Tout n’est pas perdu
À court terme, le gouvernement continuera à faire des annonces de mises en chantier et des inaugurations de logements sociaux. Ce sera pour la plupart avec les fonds prévus il y a plusieurs mois, voire années. Le paysage locatif pourra profiter des dernières mises en chantier de projets réalisés avec le programme AccèsLogis qui a pris fin officiellement ce 31 mars. Les nouveaux projets annoncés par Québec le sont avec des fonds prévus en novembre 2023.

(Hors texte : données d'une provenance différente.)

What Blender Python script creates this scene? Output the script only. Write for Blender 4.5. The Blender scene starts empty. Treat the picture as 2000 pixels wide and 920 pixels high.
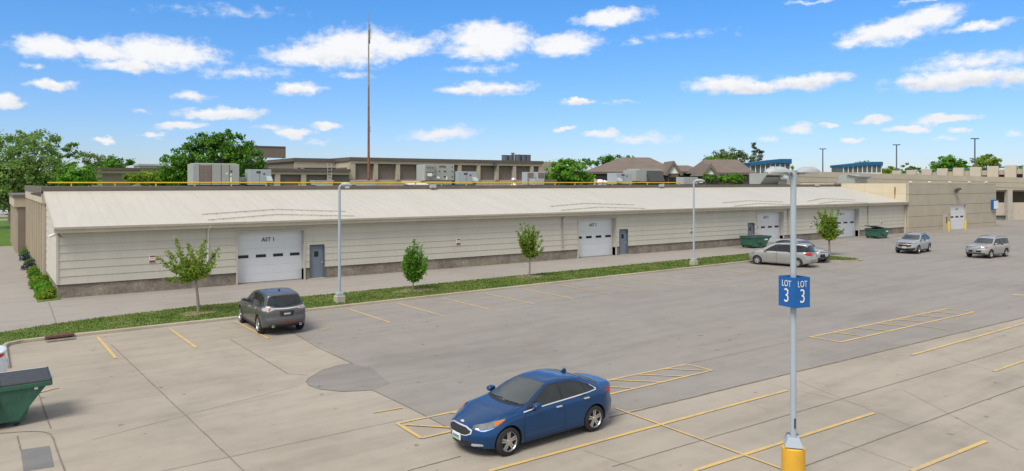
import bpy, bmesh, math, random
from mathutils import Vector, Matrix, geometry
from mathutils.bvhtree import BVHTree
R = math.radians
rnd = random.Random(7)
scene = bpy.context.scene
COL = scene.collection

# ------------------------------------------------------------------ survey: pixel of the photograph -> point in the place
# axes: X runs along the long facade to the right, Y runs back from it, Z up; the camera hovers 6.3 m above the origin
FPX, CAMH, HORIZ = 1400.0, 6.3, 356.0
_n = math.hypot(1900, 1400)
FWD = (1400/_n, 1900/_n); RGT = (1900/_n, -1400/_n)
def ray(px):
    a = (px-1000)/FPX
    return (FWD[0]+a*RGT[0], FWD[1]+a*RGT[1])
def at(px, py, t):
    d = ray(px); return Vector((t*d[0], t*d[1], CAMH+t*(HORIZ-py)/FPX))
def gp(px, py, z=0.0):
    t = (CAMH-z)*FPX/(py-HORIZ); d = ray(px); return (t*d[0], t*d[1])
FO = Vector((3.2, 45.8)); FA = R(-1.89)
FE = Vector((math.cos(FA), math.sin(FA))); FN = Vector((-math.sin(FA), math.cos(FA)))
def fs(px, off=0.0, O=FO, E=FE):
    """distance along a facade line (set back by off) where the sight line of column px meets it, and its depth"""
    d = Vector(ray(px)); o = O + (Vector((0, off)) if O is FO else Vector((-E.y, E.x))*off)
    det = d.x*(-E.y) - d.y*(-E.x)
    t = (o.x*(-E.y) - o.y*(-E.x))/det
    p = d*t - o
    return p.dot(E), t
def fz(py, t): return CAMH+t*(HORIZ-py)/FPX

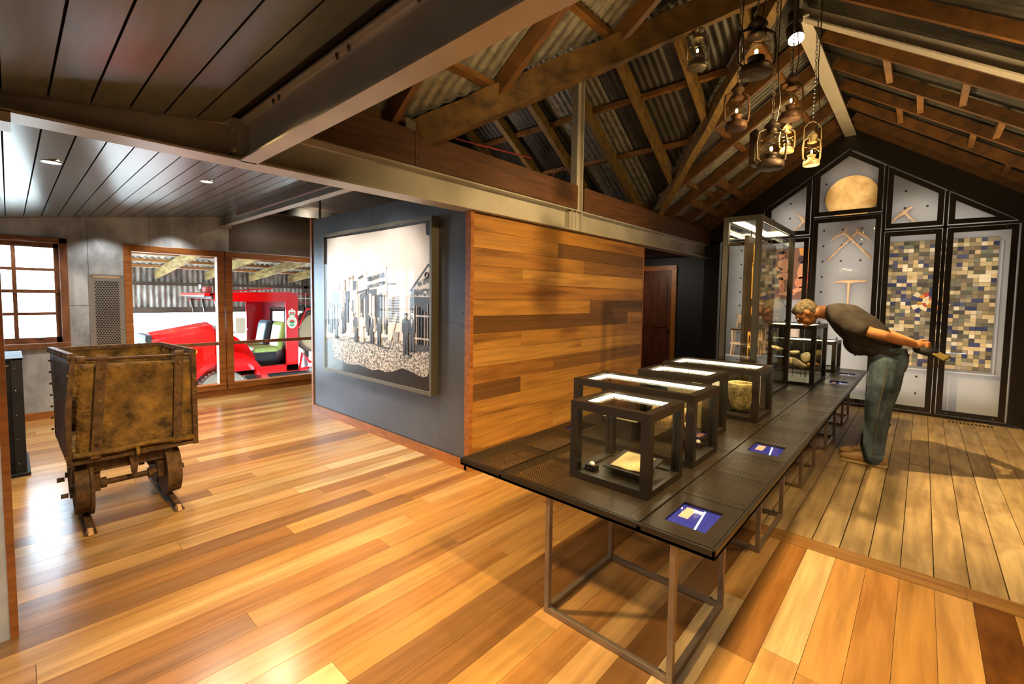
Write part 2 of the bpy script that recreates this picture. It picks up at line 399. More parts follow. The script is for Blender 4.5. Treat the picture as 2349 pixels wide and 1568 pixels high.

De plus, une somme de 184 millions de dollars, annoncée en novembre 2024, dont la moitié provient du gouvernement fédéral, n’a toujours pas été dépensée. On ne sait toujours pas à quoi serviront ces fonds : compléteront-ils des projets annoncés ou profiteront-ils à de nouveaux logements et ceux-ci seront-ils sociaux ou abordables ? Le mystère persiste 6 mois après cette annonce. Un autre exemple de l’opacité de l’octroi de fonds publics. Ce silence prolongé laisse craindre que Québec cherche à contourner de nouveaux investissements dans le logement social. Peut-être nous réservera-t-il de bonnes surprises.
L’annonce par Québec de la mise en place de la banque de terrains publics pour le logement social est une avancée qui pourrait aussi contribuer à changer la donne. Une revendication portée depuis 15 ans par le FRAPRU. Ce nouveau répertoire s’adresse aux offices d’habitation, aux organismes à but non lucratif et aux coopératives et vise à faciliter l’accès à des terrains publics.
Actuellement, seulement six sites sont répertoriés : à Montréal, Alma, Saguenay, Rivière-du-Loup et Montmagny. C’est peu, mais la porte est ouverte à l’ajout de nouveaux emplacements. Toutefois, sans financement pour y développer rapidement des logements sociaux, cette avancée risque de rester désincarnée.
Une gestion opaque
Par ailleurs, les pratiques d’attribution des fonds publics destinés au logement social « et abordable » ajoutent à l’inquiétude. Depuis quelques mois, Québec procède à des annonces ponctuelles par décret, sans appel de projets publics ni cadre clair. Sauf exceptions, le Programme d’habitation abordable Québec (PHAQ) n’accepte pas le dépôt en continu. Le dernier appel de projets remonte à juin 2023.
On accorde le statut de « développeur qualifié » à certains promoteurs au moment même de l’annonce d’attribution, sans qu’aucune liste officielle ne soit rendue publique. Rappelons que les 8 000 logements sociaux « et abordables » financés en 2023, sont déjà tous attribués. Dans cette opacité, des projets privés sont financés sous prétexte d’habitation abordable, mais il est clair que quand ils sont soumis à la logique du profit, leur abordabilité n’est jamais durable. Loin d’un système d’attribution juste, on assiste actuellement à une gestion qui semble avantager certains acteurs bien connectés, au détriment des communautés locales mobilisées depuis des années.
Pendant ce temps, des milliers de projets de logements sociaux et communautaires, dont près de 10 000 seulement dans les cartons du réseau des Groupes de Ressources Techniques (GRT), attendent désespérément un feu vert nommé financement.
Ce contexte doit nous alerter sur les nouvelles sources de financements auxquelles pourraient être contraints des projets sans but lucratif. Recourir à des bailleurs de fonds privés comporte plusieurs risques liés au fait que ceux-ci exigent un rendement. Ultimement, ce sont les locataires qui en font les frais.
On ne lâche rien !
Le dernier budget confirme une chose : sans pression populaire, les besoins des locataires continueront d’être relégués au second plan. On ne peut laisser cela arriver et abandonner à leurs sorts des milliers de personnes dont le droit fondamental à un logement adéquat est bafoué.
Dans les prochaines semaines, une série d’actions est prévue pour dénoncer les reculs et mettre en lumière la seule alternative au marché privé éprouvée : le logement social. Le FRAPRU lancera une semaine d’occupations à compter du 19 mai. Ces mobilisations visent à rendre visibles les besoins urgents des communautés tout en ciblant des terrains comme autant d’occasions ratées de développement dans leurs milieux.
Il faudra continuer à revendiquer des cibles ambitieuses. Doubler le nombre de logements sociaux dans les 15 prochaines années. Pour y arriver, nous demandons encore et toujours : des programmes qui se suffisent à eux-mêmes, un financement stable, une transparence dans l’attribution des projets et un arrimage avec les réalités locales.
Aussi longtemps que durera le refus obstiné du gouvernement de reconnaître l’ampleur de la crise, nous serons là pour lui rappeler.